Finding the corner of mom and badass has been a process to say the least.
Before getting pregnant I wouldn’t exactly say I was a Badass, but I was definitely not a Lame-Ass. I had friends, went to social events, attempted to be an upstanding member of society, and flew by the seat of my pants… to Australia to chase down the man that would become my husband!
Then I got pregnant…
Pregnancy started my transformation towards lameass. I was
pregnant and that was my world. Don’t
get me wrong, I am not really sorry about that; I was pregnant with the greatest
blessing of my life. My only focus during those 10-months was growing a healthy baby... And not killing FTD from pregnancy hormone rage.
Then I delivered a badass son…
As any mother will agree, the first few months of motherhood
are all consuming. First, it's figuring out what the hell you are doing, then trying to function on short bursts of sleep that, if you are lucky,
amount to a total of 5 hours of sleep in a 24 hour period. Who can be a badass when they are just trying to keep their head above water?
Then the sleepless fog lifted, the mothering thing got
easier, and most of all, I realized I missed being just me. I missed my friends, my interests, and wearing
heels and cute clothes. I also needed to address the
fact that I was still super over weight from pregnancy, my hair needed a cut
and color in the worst way and I had completely lost touch with my world prior to
baby. (Read: Let myself go for WAY too long) Fail.
So, I made finding the perfect balance between mommy and me my resolution for 2013. I started with
my hair and clothes. Then I called a
friend for lunch. Then I started going for daily walks.
Slowly but surely I started finding myself. Very
slowly.
At first I struggled with the fact that I was honestly happy
being home with my baby, and sometimes didn't think there was anywhere else I would rather be. I love being a mother more than anything else, so I
found it difficult to go out, just to go out.

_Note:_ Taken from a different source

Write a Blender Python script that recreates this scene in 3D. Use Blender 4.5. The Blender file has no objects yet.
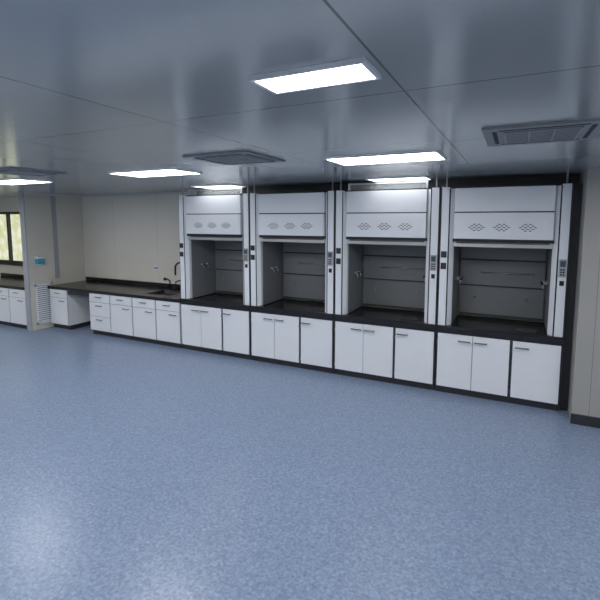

Plus, I could not stand to be away from my son for more than a couple of
hours. When I finally did pull myself
away, I would constantly call for updates.
OMG I WAS SO LAME!
2013 came and went, with very little change... 2014 came and I got a little better about getting away...
2013 came and went, with very little change... 2014 came and I got a little better about getting away...
Now, three years into being a mother, I am finding
the balance. Being a great mother is such a process, and so freaking hard at times. It's ok that I put me on the back burner, but it would not have been ok if I stayed there. Today, my momma mantra is all about staying focused on the balance. Doing this makes me a better mother, wife and friend, but most of all, a better me.